Cinema com Rapadura

OPINIÃO   sábado, 07 de novembro de 2020

Christabel (2018): doce poesia que transgride imposições sociais

Inspirado em um clássico poema narrativo da literatura inglesa, "Christabel" conquista nossa atenção com o mistério provocativo em torno da personagem Geraldine.

*Filme disponível na Mostra MacaBRo de Horror Brasileiro Contemporâneo, evento com exibições online gratuitas através da plataforma de streaming Darkflix entre 28 de outubro a 23 de novembro de 2020.
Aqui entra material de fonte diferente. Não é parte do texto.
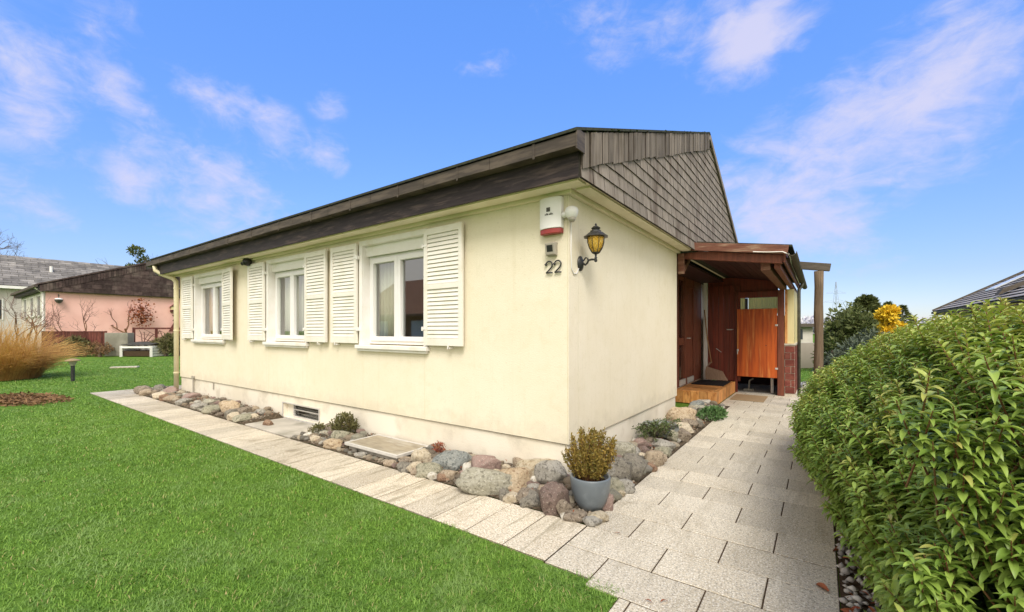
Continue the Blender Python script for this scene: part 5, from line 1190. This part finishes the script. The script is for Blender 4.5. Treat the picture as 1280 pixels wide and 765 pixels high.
for i, xw in enumerate((CXp-2.2, CXp-5.2, CXp-8.4)):
    w = empty('window', (0, 0, 0)); w.parent = ph; w.location = Vector((xw, CYp, BZ+1.3))-ph.location
    m = MB(); 
    for a, b in ((-.75, -.65), (.65, .75)): m.box((xw+a, CYp-.05, BZ+1.3), (xw+b, CYp-.003, BZ+2.7))
    m.box((xw-.65, CYp-.05, BZ+2.6), (xw+.65, CYp-.003, BZ+2.7)); m.box((xw-.65, CYp-.09, BZ+1.25), (xw+.65, CYp-.003, BZ+1.33)); m.build('window_frame', M['white'], w)
    m = MB().box((xw-.65, CYp-.03, BZ+1.33), (xw+.65, CYp-.004, BZ+2.6)); m.build('pane', simple('dark_far_pane', (.04, .045, .05), (.06, .065, .07), 1, .1, .6) if i == 0 else bpy.data.materials['dark_far_pane'], w)
    for sgn in (-1, 1):
        m = MB(); cx_ = xw+sgn*1.10; m.box((cx_-.32, CYp-.07, BZ+1.3), (cx_+.32, CYp-.03, BZ+2.7))
        for k in range(16): m.box((cx_-.26, CYp-.082, BZ+1.38+k*.078), (cx_+.26, CYp-.071, BZ+1.43+k*.078))
        m.build('shutter', M['shutter'], w)
m = MB(); yd = CYp+8.05; m.box((CXp+.003, yd-.62, .6), (CXp+.05, yd+1.2, BZ+2.25)); sdn = m.build('side_door', M['bluegrey'], ph)
m = MB(); m.box((CXp+.052, yd-.5, BZ+.3), (CXp+.06, yd+.2, BZ+2.1)); m.build('pane', bpy.data.materials['dark_far_pane'], sdn)
# things on the pink wall
o = empty('wall_lamp', (CXp, CYp+.62, 3.55), 'round dark lamp hanging on a hook at the left end of the pink wall', 'lamp')
m = MB(); c = (CXp+.22, CYp+.55, 3.42); m.lathe([(0, -.2), (.12, -.15), (.19, -.02), (.2, .05), (.0, .06)], c, 14); m.build('lamp_bowl', M['darkpipe'], o)
m = MB(); m.lathe([(.0, .065), (.2, .065), (.17, .12), (0, .16)], c, 14); m.build('lamp_shade', M['white'], o)
m = MB(); m.tube([(CXp+.0, CYp+.55, 3.7), (CXp+.12, CYp+.55, 3.82), (CXp+.22, CYp+.55, 3.78), (CXp+.22, CYp+.55, 3.55)], .02, 6); m.build('hook', M['darkpipe'], o)
# garden ornaments by the door of the pink house
o = empty('wall_ornament', (CXp+.05, CYp+6.5, 3.2), 'small cream and brown bird house on the pink wall near its blue-grey door', 'bird house')
yo = CYp+6.55; m = MB(); m.box((CXp+.01, yo-.15, 3.05), (CXp+.2, yo+.15, 3.28)); m.build('box', M['creampanel'], o); m = MB(); m.prism([(CXp+.0, yo-.24, 3.24), (CXp, yo, 3.46), (CXp, yo+.24, 3.24), (CXp, yo, 3.40)], (1, 0, 0), .25); m.box((CXp+.01, yo-.18, 2.88), (CXp+.24, yo+.18, 3.04)); m.build('bird_house_roof', M['fence'], o)
o = empty('garden_figure', (CXp+.3, CYp+6.6, 0), 'dark red figure shape with curled top against the pink wall below the bird house', 'ornament')
m = MB(); m.tube([(CXp+.25, yo+.25, 2.1), (CXp+.25, yo-.05, 2.25), (CXp+.25, yo+.12, 2.45), (CXp+.25, yo-.08, 2.62), (CXp+.25, yo+.05, 2.72)], [.05, .06, .06, .05, .03], 8); m.add([(CXp+.24, yo-.35, 1.4), (CXp+.24, yo+.35, 1.4), (CXp+.24, yo+.05, 2.25), (CXp+.3, yo-.35, 1.4), (CXp+.3, yo+.35, 1.4), (CXp+.3, yo+.05, 2.25)], [(0, 2, 1), (3, 4, 5), (0, 1, 4, 3), (1, 2, 5, 4), (2, 0, 3, 5)]); m.tube([(CXp+.27, yo, .0), (CXp+.27, yo, 1.5)], .04, 6); m.build('figure', M['fence'], o)
# fences, block, frame bed
fe = empty('garden_fence', (-33.4, 1.7, 0), 'low solid red-brown board fence in front of the pink wall', 'fence')
A, B = Vector((-34.95, .58, 0)), Vector((-31.95, 2.74, 0)); dv = (B-A); n = 26; nv = dv.normalized()
m = MB()
for i in range(n): p, q = A+dv*i/n, A+dv*(i+.94)/n; m.bar((p.x, p.y, .75), (q.x, q.y, .75), .03, 1.32)
m.build('board_panel', M['fence'], fe); m = MB(); m.bar((A.x, A.y, 1.43), (B.x, B.y, 1.43), .06, .05); m.build('rail', M['fence'], fe)
for i in range(4): p = A+dv*i/3; m = MB().box((p.x-.05, p.y-.05, 0), (p.x+.05, p.y+.05, 1.47)); m.build('post', M['fence'], fe)
m = MB(); a, b = Vector((-31.85, 2.81, 0)), Vector((-30.75, 3.6, 0)); m.bar((a.x, a.y, .68), (b.x, b.y, .68), .45, 1.36); tag(m.build('concrete_block', simple('mossy_concrete', (.20, .19, .15), (.28, .265, .22), 1.5, .95, .1, bmp=.3), bevel=.03, loc=(-31.3, 3.2, 0)), 'grey concrete block standing between the two garden fences', 'block')
f2 = empty('garden_trellis', (-30.3, 4.5, 0), 'open red-brown trellis frame with climbing stems right of the concrete block', 'trellis')
A, B = Vector((-31.3, 3.85, 0)), Vector((-28.0, 6.2, 0)); dv = B-A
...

Christabel” é um longo poema narrativo escrito em 1797 e 1800 por Samuel Taylor Coleridge com grande rigor formal e originalidade temática. O ritmo meticulosamente pensado se complementa às questões místicas e femininas que transcendem de suas palavras, criando assim uma obra influente na literatura e no cinema. Tal influência fica demonstrada, por exemplo, no filme “Christabel” de Alex Levy-Heller (“Jovens Polacas“), adaptado à realidade brasileira sem perder de vista a ideia de que o rompimento com o status quo é execrado pelo conservadorismo social.

Se originalmente a poesia se passava na Inglaterra, a adaptação toma liberdades para levar a história para o Cerrado brasileiro. Ali vivem Christabel e seu pai em uma pequena casa na zona rural, sozinhos até a chegada misteriosa de Geraldine. Ao se hospedar no local, a jovem abala as estruturas familiares tradicionais de pai e filha com sua sede de liberdade e seus segredos ocultos.

Alex Levy-Heller bebe da fonte original para estabelecer sua unidade estética também através de um rigor formal. O diretor encena a dinâmica entre os personagens principais com um estilo bastante sóbrio e cuidadoso (talvez considerado lento demais pelos espectadores mais habituados ao cinema comercial, porém adequado ao poema base), evidenciado nos enquadramentos e nos movimentos de câmera: muitas cenas transcorrem com planos estáticos emoldurando as situações dramáticas, aspectos específicos da dramaturgia são realçados com planos detalhes e deslocamentos laterais extremamente sutis da câmera ressaltam a interação dos personagens. A sobriedade se justifica tanto para desenvolver a ordem vigente naquela casa com a frieza entre pai e filha quanto para fazer avançar gradualmente uma atmosfera de mistério.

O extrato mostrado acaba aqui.